“Villa Nitti, le radici, la pianta, il silenzio” di Romano Massimiliano Troiani

       

LA SAGA DI UNA FAMIGLIA SPECIALE

di Mimmo Mastrangelo

       Villa Nitti è stata per un cinquantennio il sogno, “il punto di memoria”, la sicurezza di una famiglia i cui componenti vi andavano per cercare l’ anima (e non disperdere le origini meridionali).
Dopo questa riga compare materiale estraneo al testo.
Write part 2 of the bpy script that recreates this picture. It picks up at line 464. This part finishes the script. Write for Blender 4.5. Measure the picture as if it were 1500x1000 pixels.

Quella dimora dallo stile liberty, costruita a picco sul mare del borgo Acquafredda di Maratea rappresentava un miraggio, una forza magnetica in grado di attrarre con le stessa potenza chiunque vi approdasse.

       Su produzione della Associazione Cinema Mediterraneo, il regista e scrittore romano Massimiliano Troiani in “Villa Nitti:le radici, la pianta, il silenzio” (2022) ha ricostruito la storia dell’ incantevole residenza che divenne il buen retiro di Francesco Saverio Nitti (Melfi 1868 – Roma 1953), della brillante moglie Antonia e della loro numerosa famiglia.

       Il docu-film, certo, è anche una pagina ricordo del Nitti grande meridionalista lucano, del precursore di una certa idea di europeismo, del politico che si oppose a Benito Mussolini e per questa avversione pagò con un umiliante esilio durato oltre vent’anni, ma lo sguardo di Massimiliano Troiani che si apre nelle stanze e nel parco di quell’immobile che l’ex-primo ministro comprò per quarantamila lire nel 1920 riflette la saga di una famiglia speciale che, purtroppo, nel corso degli anni è stata anche straziata da pesanti lutti.

       Un film di testimonianze, coi nipoti dello statista Maria Luisa e Mariano a fare da filo conduttore al racconto, oltre – tra gli altri- a Sandra Puccini (figlia del regista Gianni), allo storico Ernesto Galli della Loggia e ad alcune persone del posto frequentatrici all’epoca di una dimora approdo di personaggi noti e dove si poteva avvertire gli echi di tutte le lingue.

       La storia di Villa Nitti potrebbe essere ritratta oggi da angolazioni diverse, e ciascuna rileverebbe uno straordinario microuniverso di umanità, ma anche imprevisti dolorosissimi. Come la tragedia di Gian Paolo, il nipote di Nitti, il componente della famiglia che più frequentò la signorile residenza. Talentuoso storico, Gian Paolo si appassionò, oltre alla vita comunitaria di Maratea, alle vicende politiche della Basilicata tant’è che venne eletto (con 4.943 preferenze) tra i banchi del Partito Comunista nel primo Consiglio Regionale di Basilicata. Era il giugno del 1970, pochi giorni dopo le elezioni Gian Paolo Nitti moriva a solo 37 anni in un incidente stradale. La sua macchina, una “124 sport”, si schiantava contro un autobus di linea sull’asfalto che da Sapri porta a Maratea, al suo fianco c’era il giovane amico Ernesto Galli della Loggia che solo per un miracolo si salvò. Gian Paolo era un punto di riferimento per molta gente del posto, la sua morte fu devastante anche più di quella del nonno. Con la scomparsa del giovane (e il successivo suicido della madre Filomena) veniva così messa la parola fine su un racconto dai tratti epici. Villa Nitti chiudeva i battenti e le sue stanze prendevano ad evocare solo cumuli di ricordi.

       Oggi l’immobile fa parte del patrimonio della Fondazione che porta il nome dell’illustre politico ed economista lucano, ma a regnare gli interni è ormai un silenzio che inquieta ed incensa di nostalgia la memoria.

      Dal bel documentario di Massimiliano Troiani, Villa Nitti appare un luogo orfano, svuotato, senza più “genius loci”, una “casa sul confine dei ricordi” che sembra essere stata spostata altrove. “Villa Nitti non c’è più – chiosa Mariano Dolci – quella che è sopravvissuta è un’altra casa che non può raccontare le memorie più antiche. Soli il mare e gli scogli davanti sono rimasti gli stessi”.